Perhaps scripture from 1 John chapter 4 can better explain:  Beloved, let us love one another, because love is from God; everyone who loves is born of God and knows God. Whoever does not love does not know God, for God is love. God’ s love was revealed among us in this way: God sent his only Son into the world so that we might live through him.  Beloved, since God loved us so much, we also ought to love one another if we love one another, God lives in us, and his love is perfected in us. By this we know that we abide in him and he in us, because he has given us of his Spirit? (7-13).

But in our world, to act in love is more difficult, at times almost impossible. The life of love has been bitterly interrupted and broken down. Yet the mystery of the Trinity is the deepest response Christianity can make to the problems of suffering and evil in our world. The miracle of God’ s grace is that God has chosen not to be God without us. The whole cosmos comes into being within the mutual loving of the divine Three so that neither the glory nor the trauma of our world is remote from God.

I want to leave you with a story of Trinitarian love. I have a friend who at the age of 16 fell deeply in love with his high school sweetheart. She, too, fell deeply in love with him. Marriage was truly their means of living out the commandment to love God. They raised four fine children together in a marriage that lasted 56 years, until she died. My friend told me that they were so much of one being that he could be upstairs shaving and humming a tune and his wife would be downstairs washing dishes and humming the very same tune. They were extensions of each others, minds and souls. The light within this woman did not extinguish with her death; his love for her only deepened.

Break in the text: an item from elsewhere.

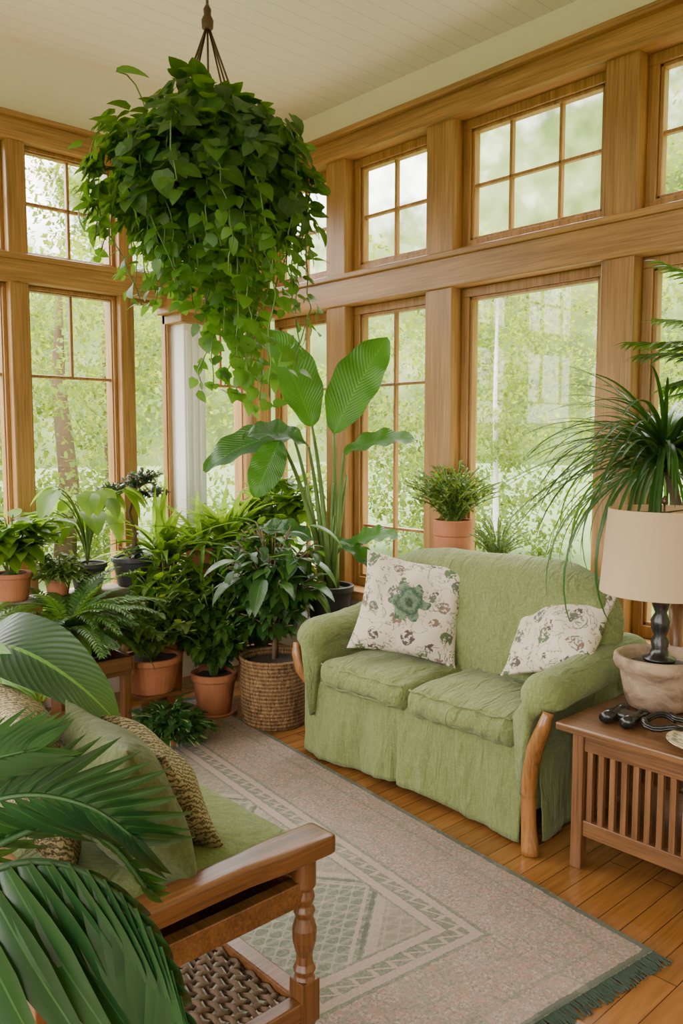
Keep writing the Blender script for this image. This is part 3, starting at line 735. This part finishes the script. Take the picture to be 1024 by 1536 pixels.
mb.box((CX0,CY0-.015,.47),(CX1-.03,CY0+.02,.53)); mb.box((CX0,CY1-.02,.47),(CX1-.03,CY1+.015,.53))
mb.box((CX0,CY0,.47),(CX0+.03,CY1,.53)); mb.box((CX1-.05,CY0+.02,.47),(CX1-.015,CY1-.02,.53)); mb.box((CX0,CY0,.475),(CX1-.03,CY1,.49))
part(mb,'seat_frame',M_dk[1],ch,bevel=.003)
mb=MB(); zz=.20
mb.box((CX0,CY0-.02,zz-.025),(CX1-.03,CY0+.022,zz+.025)); mb.box((CX0,CY1-.022,zz-.025),(CX1-.03,CY1+.02,zz+.025)); mb.box((CX1-.055,CY0,zz-.025),(CX1-.005,CY1,zz+.025)); mb.box((CX0-.02,CY0,zz-.025),(CX0+.02,CY1,zz+.025))
part(mb,'shelf_frame',M_dk[0],ch,bevel=.005)
mb=MB()
n=20
for i in range(n):
    y=CY0+.03+(CY1-CY0-.06)*i/(n-1)
    mb.tube([(CX0+.02+(CX1-CX0-.08)*k/44,y,zz+.008*math.sin(math.pi*(k/2+i))) for k in range(45)],.0075,5)
for k in range(22):
    x=CX0+.03+(CX1-CX0-.09)*k/21
    mb.tube([(x,CY0+.02+(CY1-CY0-.04)*i/44,zz-.008*math.sin(math.pi*(i/2+k))) for i in range(45)],.0075,5)
part(mb,'woven_shelf',M_rope,ch,smooth=True)
mb=MB(); mb.box((CX0-.03,CY0,.68),(CX0+.02,CY1,.74)); mb.box((CX0-.02,CY0,.60),(CX0+.01,CY1,.63))
part(mb,'back_rail',M_dk[1],ch,bevel=.004)
mb=MB(); rbox(mb,(CX0+.02,CY0+.04,.535),(CX1+.005,CY1-.04,.612),.03,16,(.01,0,.018),lambda p,q:p+V((0,0,wr(p,6,.008)))); part(mb,'seat_cushion',M_seat,ch,smooth=True)
pillow('back_cushion','patterned olive and cream back cushion on the armchair',(.78,2.00,.80),(1,-.25,.3),(0,0,1),.30,.21,.085,M_zig,0,group='cushions on the armchair')
pillow('throw_pillow','plain olive green throw pillow leaning on the armchair cushion',(.89,1.71,.775),(1,-.12,.42),(0,0,1),.205,.20,.09,M_olive,0,group='cushions on the armchair')
pillow('throw_pillow','olive and cream woven throw pillow propped in the armchair',(1.03,1.78,.745),(1,-.05,.62),(0,0,1),.18,.18,.055,M_zig,.05,group='cushions on the armchair')
# ------------------------------------------------------------------ foreground palm
def S(l,d,z): return V((.678*d+.735*l,.735*d-.678*l,z))
pb=V((.22,1.30,0))
th=thing('palm_plant','potted palm with broad dark green pleated fronds beside the armchair','potted plant',pb)
zt=pot(th,pb,.17,.12,.30,M_char)
fo=MB();st=MB()
def path_frond(pts,ll,lw,nl,dirs,v=.4,r=.006,ld=.35,upv=cam_dir,sh='lance'):
    ctrl=[V(p) for p in pts]; P=[]
    N=24
    for i in range(N+1):
        t=i/N*(len(ctrl)-1); k=min(len(ctrl)-2,int(t)); f=t-k
        p0=ctrl[max(0,k-1)];p1=ctrl[k];p2=ctrl[k+1];p3=ctrl[min(len(ctrl)-1,k+2)]
        P.append(.5*((2*p1)+(p2-p0)*f+(2*p0-5*p1+4*p2-p3)*f*f+(3*p1-p0-3*p2+p3)*f**3))
    st.tube(P,[r*(1.1-.7*i/N) for i in range(N+1)],5)
    for k in range(nl):
        t=.05+.95*k/(nl-1); x=t*N; i=min(N-1,int(x)); q=P[i].lerp(P[i+1],x-i); T=(P[i+1]-P[i]).normalized()
        s=ll*(.45+.55*math.sin(math.pi*min(1,(.15+.75*t))))
        for dd in dirs:
            d=(T*(.55+.5*t)+V(dd)).normalized()
            leaf(fo,q,d,upv,s*rnd(.93,1.07),lw,ld*rnd(.7,1.3),.4,8,sh,var=min(1,max(0,v+rnd(-.2,.2))))
o=pb+V((0,0,.3))
fr1=[S(-.62,1.12,.86),S(-.50,1.13,.985),S(-.38,1.14,.985),S(-.28,1.13,.90),S(-.22,1.10,.76),S(-.19,1.06,.62)]
path_frond(fr1,.40,.060,22,[(-.25,-.1,-1.0)],v=.35,ld=.3,sh='pleat')
path_frond(fr1,.10,.04,20,[(.35,.2,-.8)],v=.2,ld=.6)
path_frond([S(-.75,1.25,.90),S(-.62,1.30,.99),S(-.52,1.32,1.015),S(-.42,1.33,.99),S(-.35,1.33,.94)],.19,.024,18,[(.15,-.1,-.8),(.2,.2,.35)],v=.4,ld=.5)
path_frond([S(-.75,1.25,.97),S(-.66,1.28,1.05),S(-.58,1.3,1.08),S(-.52,1.32,1.09)],.15,.020,15,[(.45,-.1,-.5),(.25,.1,.45)],v=1.0,ld=.4)
path_frond([S(-.6,1.3,.92),S(-.48,1.36,.95),S(-.40,1.38,.90),S(-.34,1.38,.82)],.09,.016,14,[(.3,0,-.5),(.3,.1,.3)],v=1.0,ld=.6)
for a in (S(-.62,1.12,.86),S(-.75,1.25,.90),S(-.75,1.25,.97),S(-.6,1.3,.92)):
    st.tube(bez(o,o.lerp(a,.4)+V((-.05,0,.15)),a,8),.008,6)
finish(th,fo,st,L_palm,M_dstem)
# banana plant behind chair
bb=V((.38,2.35,0))
th=thing('banana_plant','banana plant with wide arching blue-green leaves in a dark pot','potted plant',bb)
zt=pot(th,bb,.16,.12,.28,M_char); fo=MB();st=MB()
def arch(start,b,tip,W,droop,up,var,fold=.2,sh='ovate'):
    st.tube(bez(start,(V(start)*.4+V(b)*.6)+V((0,0,.15)),b,8),[.014-.001*i for i in range(9)],6)
    T=V(tip)-V(b);L=T.length;T.normalize();S_=T.cross(V(up)).normalized();N=S_.cross(T);T=T*math.cos(droop/2)+N*math.sin(droop/2)
    leaf(fo,b,T,up,L*(1+droop*droop/24),W,droop,fold,22,sh,4,.003,var)
o=bb+V((0,0,.27))
arch(o,S(-1.0,2.22,1.03),S(-.56,2.08,.86),.20,2.1,UP*.9+cam_dir*.75,.05,.25)
arch(o,S(-.96,2.12,1.10),S(-.73,2.05,.80),.11,.9,UP*.5+cam_dir,1.0)
arch(o,S(-1.0,2.2,1.3),S(-1.3,2.2,1.5),.2,.8,UP,.5)
m_ban=leafmat('banana_leaf',(.007,.030,.021),(.12,.28,.035),.18,.36,22,.05,None,.08)
finish(th,fo,st,m_ban)
# ------------------------------------------------------------------ ledge & bench
lg=thing('window_bench','long low weathered wooden plant bench below the windows','bench',(1.5,4.5,0))
part(MB().box((-1.0,4.33,.70),(3.40,4.52,.74)),'bench_top',M_bench,lg,bevel=.005)
for x in (-.9,.5,1.9,3.3): part(MB().box((x,4.36,0),(x+.06,4.50,.70)),'leg',M_dk[2],lg,bevel=.004)
tr=thing('wooden_planter_stand','weathered brown wooden planter stand holding ferns','plant stand',(1.6,4.05,0))
mb=MB()
for i in range(3): mb.box((1.05,3.92+i*.12,.36),(2.10,4.03+i*.12,.385))
mb.box((1.05,3.905,.385),(2.10,3.92,.46)); mb.box((1.05,4.275,.385),(2.10,4.29,.46)); mb.box((2.09,3.905,.36),(2.11,4.29,.46)); mb.box((1.04,3.905,.36),(1.06,4.29,.46))
part(mb,'tray',M_dk[0],tr,bevel=.003)
mb=MB(); mb.box((1.07,3.93,.10),(2.08,4.26,.125)); part(mb,'lower_shelf',M_dk[0],tr,bevel=.003)
for x in (1.06,2.05):
    for y in (3.92,4.24): part(MB().box((x,y,0),(x+.045,y+.045,.36)),'leg',M_dk[2],tr,bevel=.003)
def potted(name,label,c,rt,rb,h,mat,fn,fm,sm=M_stem,saucer=None,cat='potted plant'):
    th=thing(name,label,cat,c); zt=pot(th,c,rt,rb,h,mat,saucer=saucer); fo=MB();st=MB(); fn(fo,st,V((c[0],c[1],zt))); finish(th,fo,st,fm,sm); return th
def f_fern(n,L,ll,lw=.012,nl=16,el=(.3,1.3),dr=1.6):
    def f(fo,st,c):
        for i in range(n):
            d=rdir(*el); frond(fo,st,c+V((d.x,d.y,0))*.02,d,L*rnd(.6,1.1),dr*rnd(.6,1.2),nl,ll,lw,ang=1.15,r=.0022)
    return f
def f_bush(R,Ht,ns,nl,size,sh='ovate',**k):
    return lambda fo,st,c: bush(fo,st,c,R,Ht,ns,nl,size,sh,**k)
def f_strap(n,L,W,el=(.2,1.4),dr=1.3,fold=.5,sh='strap'):
    def f(fo,st,c):
        for i in range(n):
            d=rdir(*el); l=L*rnd(.7,1.1); leaf(fo,c+V((d.x,d.y,0))*.015,d,UP,l,W*rnd(.8,1.1),dr*rnd(.5,1.3),fold,9,sh)
    return f
def f_bigheart(n,Ht,R,size,sh='heart'):
    def f(fo,st,c):
        for i in range(n):
            az=6.283*i/n+rnd(-.3,.3); r=R*rnd(.3,1); h=Ht*rnd(.6,1)
            e=c+V((math.cos(az)*r,math.sin(az)*r,h)); pts=bez(c,c+V((math.cos(az)*r*.2,math.sin(az)*r*.2,h*.9)),e,8); st.tube(pts,.004,5)
            d=V((math.cos(az),math.sin(az),rnd(-.9,-.1))); s=size*rnd(.75,1.15); leaf(fo,e,d,UP,s,s*.72,.7,.25,9,sh,2)
    return f
potted('fern_plant','feathery green fern spilling over a wooden planter stand',(1.82,4.08,.387),.13,.10,.22,M_terra,f_fern(110,.54,.065,.012,24),L_mid)
potted('fern_plant','feathery green fern spilling over a wooden planter stand',(1.36,4.08,.387),.13,.10,.20,M_terra,f_fern(60,.52,.08,.016,20),L_bright)
potted('potted_plant','young plant with large drooping heart-shaped leaves in charcoal pot',(2.11,4.43,.742),.105,.075,.16,M_char,f_bigheart(26,.46,.24,.20),L_bright)
potted('bonsai_tree','small bonsai with cloud of tiny leaves in charcoal bowl',(2.39,4.42,.742),.12,.09,.17,M_char,
  lambda fo,st,c:(bush(fo,st,c,.10,.10,12,6,.045,'ovate'),st.tube([c,c+V((.02,0,.15)),c+V((-.01,.01,.28)),c+V((.03,0,.40))],[.014,.012,.010,.007],7),
    [bush(fo,st,c+V((x,y,z)),.13,.08,20,9,.036,'ovate',el=(-.5,1.2)) for x,y,z in ((.03,0,.42),(.13,0,.36),(-.09,.02,.38),(.06,-.05,.46))]),L_blue,M_bark)
potted('dracaena_plant','spiky rosette dracaena in a small terracotta pot',(2.82,4.33,.742),.105,.078,.20,M_terra,f_strap(54,.42,.042,(.25,1.4),1.1),L_bright)
potted('potted_plant','leafy light green plant on the bench beneath the window',(1.68,4.43,.742),.10,.08,.15,M_terra,f_bush(.28,.44,26,9,.15),L_bright)
potted('potted_plant','leafy light green plant on the bench beneath the window',(1.28,4.43,.742),.10,.08,.15,M_terra,f_bush(.24,.42,16,8,.14),L_mid)
potted('potted_plant','fine-leaved bushy plant spilling over the bench edge',(1.91,4.38,.742),.07,.055,.10,M_terra,f_bush(.20,.18,80,12,.042,'ovate',sag=.45),L_olive)
potted('potted_plant','long-leaved bright green plant on the sunlit bench',(2.61,4.45,.742),.09,.07,.13,M_terra,f_strap(70,.56,.055,(.4,1.45),1.3,.3,'lance'),L_bright)
potted('potted_plant','long-leaved bright green plant on the sunlit bench',(3.08,4.43,.742),.10,.08,.15,M_terra,f_strap(84,.60,.06,(.4,1.45),1.3,.3,'lance'),L_bright)
potted('potted_plant','glossy broad-leaved green plant in the corner by the window',(3.34,4.28,.742),.11,.08,.18,M_terra,f_bush(.32,.54,36,9,.17),L_bright)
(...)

My friend was quite content as a widower. He gave back to God his most cherished gift and was happy to live in the memory of her love. But the Spirit was not finished with this 80 year-old man. Love has walked back into his life. He hasn’ t asked for it, hasn’t been waiting for it. But God is mysterious, and abundantly, gratuitously generous. My friend describes his blooming relationship with a widow his age as a dream–a dream in which he is suffused with an extravagant feeling that he had thought was forever gone from in life. The feeling, he says, is three things in one: It has power, it has newness, and yet it also has an ancient familiarity. In his new love, he has rediscovered his old capacity to have and hold that love.

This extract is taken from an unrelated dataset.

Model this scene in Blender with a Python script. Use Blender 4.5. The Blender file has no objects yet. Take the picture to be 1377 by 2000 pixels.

Here is a man who in the coda of his life has been reminded of what he had lost – that the greatest love a person can experience on this earth echoes the structure of the Trinity. That is, two people in love, with that love sustained and elevated by a third presence – the presence of God.

The Lord our Creator, the Lord our Son, and the Lord our Spirit, is more constant and far more extravagant than we can ever comprehend. The Trinity is not really about what we know in our heads. Even though it is a fact. It is more about what we know in our hearts – a reality, a feeling, a crazy love that some-ehow binds us together as one.


*(Notion is from Marilynne Robinson’ s book, Gilead, pg. 119).